Ramified optimal transport and their applications

Series
PDE Seminar
Time
Tuesday, February 10, 2009 - 3:05pm for 1.5 hours (actually 80 minutes)
Location
Skiles 255
Speaker
Quinlan Xia – University of California, Davis
Organizer
Michael Westdickenberg
The transportation problem can be formulated as the problem of finding the optimal way to transport a given measure into another with the same mass. In mathematics, there are at least two different but very important types of optimal transportation: Monge-Kantorovich problem and ramified transportation. In this talk, I will give a brief introduction to the theory of ramified optimal transportation. In terms of applied mathematics, optimal transport paths are used to model many "tree shaped" branching structures, which are commonly found in many living and nonliving systems. Trees, river channel networks, blood vessels, lungs, electrical power supply systems, draining and irrigation systems are just some examples. After briefly describing some basic properties (e.g. existence, regularity) as well as numerical simulation of optimal transport paths, I will use this theory to explain the dynamic formation of tree leaves.
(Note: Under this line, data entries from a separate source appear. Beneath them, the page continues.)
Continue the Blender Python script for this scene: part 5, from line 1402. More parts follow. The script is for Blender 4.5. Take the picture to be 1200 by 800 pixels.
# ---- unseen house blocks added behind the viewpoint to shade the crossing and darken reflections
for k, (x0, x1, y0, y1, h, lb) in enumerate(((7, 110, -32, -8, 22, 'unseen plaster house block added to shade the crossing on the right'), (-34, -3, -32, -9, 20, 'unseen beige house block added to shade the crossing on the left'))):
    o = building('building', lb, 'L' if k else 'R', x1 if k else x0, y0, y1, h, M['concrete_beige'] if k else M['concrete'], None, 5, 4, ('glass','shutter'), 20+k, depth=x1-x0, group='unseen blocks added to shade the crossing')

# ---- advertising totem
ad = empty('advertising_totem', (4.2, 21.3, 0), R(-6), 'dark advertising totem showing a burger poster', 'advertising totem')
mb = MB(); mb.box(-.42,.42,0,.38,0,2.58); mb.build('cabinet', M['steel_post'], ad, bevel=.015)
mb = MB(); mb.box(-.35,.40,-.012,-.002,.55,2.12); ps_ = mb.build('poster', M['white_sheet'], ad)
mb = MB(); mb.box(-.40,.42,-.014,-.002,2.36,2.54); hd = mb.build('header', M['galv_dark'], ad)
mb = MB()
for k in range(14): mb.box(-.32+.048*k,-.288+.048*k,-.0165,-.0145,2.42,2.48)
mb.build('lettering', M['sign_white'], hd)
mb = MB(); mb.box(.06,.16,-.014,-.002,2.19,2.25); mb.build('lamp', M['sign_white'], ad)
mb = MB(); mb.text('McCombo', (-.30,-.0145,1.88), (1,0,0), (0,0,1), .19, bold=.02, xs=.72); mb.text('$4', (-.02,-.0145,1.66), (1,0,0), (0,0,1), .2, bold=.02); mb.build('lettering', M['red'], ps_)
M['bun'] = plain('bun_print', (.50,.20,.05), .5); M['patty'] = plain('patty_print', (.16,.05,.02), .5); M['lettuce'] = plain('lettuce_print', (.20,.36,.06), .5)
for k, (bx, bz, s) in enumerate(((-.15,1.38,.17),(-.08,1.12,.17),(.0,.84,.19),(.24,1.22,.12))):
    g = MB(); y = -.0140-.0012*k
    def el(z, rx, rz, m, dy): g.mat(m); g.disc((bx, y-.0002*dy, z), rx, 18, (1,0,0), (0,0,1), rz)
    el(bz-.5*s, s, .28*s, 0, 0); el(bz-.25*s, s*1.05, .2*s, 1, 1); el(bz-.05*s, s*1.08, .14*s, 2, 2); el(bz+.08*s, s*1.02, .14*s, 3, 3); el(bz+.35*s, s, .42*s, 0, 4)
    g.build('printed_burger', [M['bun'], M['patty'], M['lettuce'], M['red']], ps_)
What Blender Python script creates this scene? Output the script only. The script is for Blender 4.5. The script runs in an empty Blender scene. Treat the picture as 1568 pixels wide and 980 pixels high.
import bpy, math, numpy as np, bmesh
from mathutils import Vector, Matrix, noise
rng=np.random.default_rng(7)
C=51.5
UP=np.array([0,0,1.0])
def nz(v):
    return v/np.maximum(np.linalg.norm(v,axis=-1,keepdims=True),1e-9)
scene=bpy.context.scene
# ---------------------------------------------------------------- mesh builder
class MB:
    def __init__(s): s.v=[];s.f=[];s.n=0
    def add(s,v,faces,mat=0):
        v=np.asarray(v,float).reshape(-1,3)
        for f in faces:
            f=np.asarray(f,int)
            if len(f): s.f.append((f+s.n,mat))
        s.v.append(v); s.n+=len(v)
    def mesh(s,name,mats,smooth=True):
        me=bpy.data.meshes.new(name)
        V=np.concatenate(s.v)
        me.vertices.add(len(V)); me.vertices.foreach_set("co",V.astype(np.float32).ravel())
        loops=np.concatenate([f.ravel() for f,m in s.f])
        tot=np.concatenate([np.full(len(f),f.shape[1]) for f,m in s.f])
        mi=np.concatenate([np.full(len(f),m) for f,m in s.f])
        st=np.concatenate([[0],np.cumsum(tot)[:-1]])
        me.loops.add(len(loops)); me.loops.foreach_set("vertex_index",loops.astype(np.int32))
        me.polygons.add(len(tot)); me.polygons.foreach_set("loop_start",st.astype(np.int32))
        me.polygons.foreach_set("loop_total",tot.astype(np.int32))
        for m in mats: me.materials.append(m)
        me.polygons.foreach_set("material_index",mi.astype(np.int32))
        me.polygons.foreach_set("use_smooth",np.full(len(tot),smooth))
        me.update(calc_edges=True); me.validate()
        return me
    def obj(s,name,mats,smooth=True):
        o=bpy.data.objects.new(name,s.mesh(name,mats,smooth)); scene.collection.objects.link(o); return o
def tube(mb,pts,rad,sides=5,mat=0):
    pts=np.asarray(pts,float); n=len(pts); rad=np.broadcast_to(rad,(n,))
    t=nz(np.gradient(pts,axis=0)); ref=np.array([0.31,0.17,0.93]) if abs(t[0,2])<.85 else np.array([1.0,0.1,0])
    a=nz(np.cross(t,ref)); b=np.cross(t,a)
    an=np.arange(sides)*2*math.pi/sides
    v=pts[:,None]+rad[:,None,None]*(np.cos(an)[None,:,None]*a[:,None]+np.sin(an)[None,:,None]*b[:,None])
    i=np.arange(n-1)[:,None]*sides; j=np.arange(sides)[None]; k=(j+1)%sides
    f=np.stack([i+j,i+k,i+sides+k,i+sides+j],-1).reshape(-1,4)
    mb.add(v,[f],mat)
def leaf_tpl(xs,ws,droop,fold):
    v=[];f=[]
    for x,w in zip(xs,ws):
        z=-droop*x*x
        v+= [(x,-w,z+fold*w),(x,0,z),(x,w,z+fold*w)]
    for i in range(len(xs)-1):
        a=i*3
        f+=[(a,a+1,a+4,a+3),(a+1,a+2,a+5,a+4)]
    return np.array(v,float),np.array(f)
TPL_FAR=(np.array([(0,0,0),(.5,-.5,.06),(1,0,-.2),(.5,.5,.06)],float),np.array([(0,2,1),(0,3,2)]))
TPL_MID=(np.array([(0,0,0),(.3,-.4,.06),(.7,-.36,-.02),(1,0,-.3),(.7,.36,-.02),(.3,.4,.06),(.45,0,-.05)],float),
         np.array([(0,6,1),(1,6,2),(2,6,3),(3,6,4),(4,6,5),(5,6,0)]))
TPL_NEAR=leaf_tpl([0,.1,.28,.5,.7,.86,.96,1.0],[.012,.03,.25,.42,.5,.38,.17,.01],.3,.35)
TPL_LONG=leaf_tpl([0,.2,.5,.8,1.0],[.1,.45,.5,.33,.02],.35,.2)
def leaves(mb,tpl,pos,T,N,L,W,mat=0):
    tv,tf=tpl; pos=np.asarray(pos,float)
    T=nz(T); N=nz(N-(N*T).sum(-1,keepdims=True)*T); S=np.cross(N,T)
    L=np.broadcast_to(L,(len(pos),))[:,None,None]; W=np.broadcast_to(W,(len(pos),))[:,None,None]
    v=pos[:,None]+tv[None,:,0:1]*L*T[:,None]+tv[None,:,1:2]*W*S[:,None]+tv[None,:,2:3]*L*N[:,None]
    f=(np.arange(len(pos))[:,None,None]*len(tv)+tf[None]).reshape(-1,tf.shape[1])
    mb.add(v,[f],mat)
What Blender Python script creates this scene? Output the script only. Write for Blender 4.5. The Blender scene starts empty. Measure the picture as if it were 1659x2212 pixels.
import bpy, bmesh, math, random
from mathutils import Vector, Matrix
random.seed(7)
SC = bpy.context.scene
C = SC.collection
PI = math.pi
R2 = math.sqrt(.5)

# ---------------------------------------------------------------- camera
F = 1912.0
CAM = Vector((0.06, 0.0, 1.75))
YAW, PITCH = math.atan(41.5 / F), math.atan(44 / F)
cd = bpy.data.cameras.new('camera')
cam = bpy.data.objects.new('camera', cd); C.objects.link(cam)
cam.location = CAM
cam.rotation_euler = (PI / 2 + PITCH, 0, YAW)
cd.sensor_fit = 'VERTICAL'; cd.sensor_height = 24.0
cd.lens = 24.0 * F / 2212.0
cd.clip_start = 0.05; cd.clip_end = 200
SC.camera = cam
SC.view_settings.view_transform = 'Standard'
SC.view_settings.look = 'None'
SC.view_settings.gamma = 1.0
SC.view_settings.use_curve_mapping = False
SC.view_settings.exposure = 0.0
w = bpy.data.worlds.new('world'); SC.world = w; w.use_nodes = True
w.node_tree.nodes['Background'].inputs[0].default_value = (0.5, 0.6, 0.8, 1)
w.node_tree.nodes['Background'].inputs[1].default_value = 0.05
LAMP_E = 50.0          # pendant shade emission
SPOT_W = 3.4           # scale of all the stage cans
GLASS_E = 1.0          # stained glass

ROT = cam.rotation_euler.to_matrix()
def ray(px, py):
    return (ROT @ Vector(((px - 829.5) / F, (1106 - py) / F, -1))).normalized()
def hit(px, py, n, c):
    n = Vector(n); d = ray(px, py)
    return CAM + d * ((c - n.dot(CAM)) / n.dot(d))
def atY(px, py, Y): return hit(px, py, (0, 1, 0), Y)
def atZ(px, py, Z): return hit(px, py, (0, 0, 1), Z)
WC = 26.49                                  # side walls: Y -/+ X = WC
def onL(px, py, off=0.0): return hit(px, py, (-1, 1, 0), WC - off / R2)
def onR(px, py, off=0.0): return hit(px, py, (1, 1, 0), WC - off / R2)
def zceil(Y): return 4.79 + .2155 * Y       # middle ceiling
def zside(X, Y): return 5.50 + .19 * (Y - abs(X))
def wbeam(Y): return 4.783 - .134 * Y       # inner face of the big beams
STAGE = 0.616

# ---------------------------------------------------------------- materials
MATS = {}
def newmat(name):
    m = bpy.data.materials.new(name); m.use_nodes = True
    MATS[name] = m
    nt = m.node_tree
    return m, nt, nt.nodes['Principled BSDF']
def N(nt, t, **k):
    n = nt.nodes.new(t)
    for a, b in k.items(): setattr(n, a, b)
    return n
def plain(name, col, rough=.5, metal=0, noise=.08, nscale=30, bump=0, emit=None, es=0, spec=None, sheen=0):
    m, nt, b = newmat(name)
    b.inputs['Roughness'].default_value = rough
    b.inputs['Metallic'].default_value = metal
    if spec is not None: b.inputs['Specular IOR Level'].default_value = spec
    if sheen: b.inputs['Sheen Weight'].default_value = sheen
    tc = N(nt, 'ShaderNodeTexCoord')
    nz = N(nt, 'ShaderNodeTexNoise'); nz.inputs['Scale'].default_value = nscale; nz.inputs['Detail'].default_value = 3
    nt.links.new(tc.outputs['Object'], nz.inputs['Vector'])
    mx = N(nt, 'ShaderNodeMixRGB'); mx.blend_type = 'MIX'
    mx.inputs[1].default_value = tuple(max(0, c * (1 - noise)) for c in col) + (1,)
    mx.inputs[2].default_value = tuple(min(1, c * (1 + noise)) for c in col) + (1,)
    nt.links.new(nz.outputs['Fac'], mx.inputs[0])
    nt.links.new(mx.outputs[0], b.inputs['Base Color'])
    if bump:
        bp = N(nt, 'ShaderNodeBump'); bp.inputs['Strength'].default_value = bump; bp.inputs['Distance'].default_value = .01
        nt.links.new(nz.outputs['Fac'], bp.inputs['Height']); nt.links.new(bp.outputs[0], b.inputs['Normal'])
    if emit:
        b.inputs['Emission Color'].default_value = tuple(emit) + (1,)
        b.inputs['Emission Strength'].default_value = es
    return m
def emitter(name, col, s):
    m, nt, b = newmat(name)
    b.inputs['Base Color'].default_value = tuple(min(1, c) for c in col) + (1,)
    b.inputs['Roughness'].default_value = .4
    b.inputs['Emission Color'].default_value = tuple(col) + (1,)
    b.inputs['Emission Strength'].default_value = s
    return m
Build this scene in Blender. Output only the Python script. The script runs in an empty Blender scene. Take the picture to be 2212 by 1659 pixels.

On the other hand, optimal transport paths provide excellent examples for studying geodesic problems in quasi-metric spaces, where the distance functions satisfied a relaxed triangle inequality: d(x,y) <= K(d(x,z)+d(z,y)). Then, I will introduce a new concept "dimensional distance" on the space of probability measures. With respect to this new metric, the dimension of a probability measure is just the distance of the measure to any atomic measure. In particular, measures concentrated on self-similar fractals (e.g. Cantor set, fat Cantor sets) will be of great interest to us.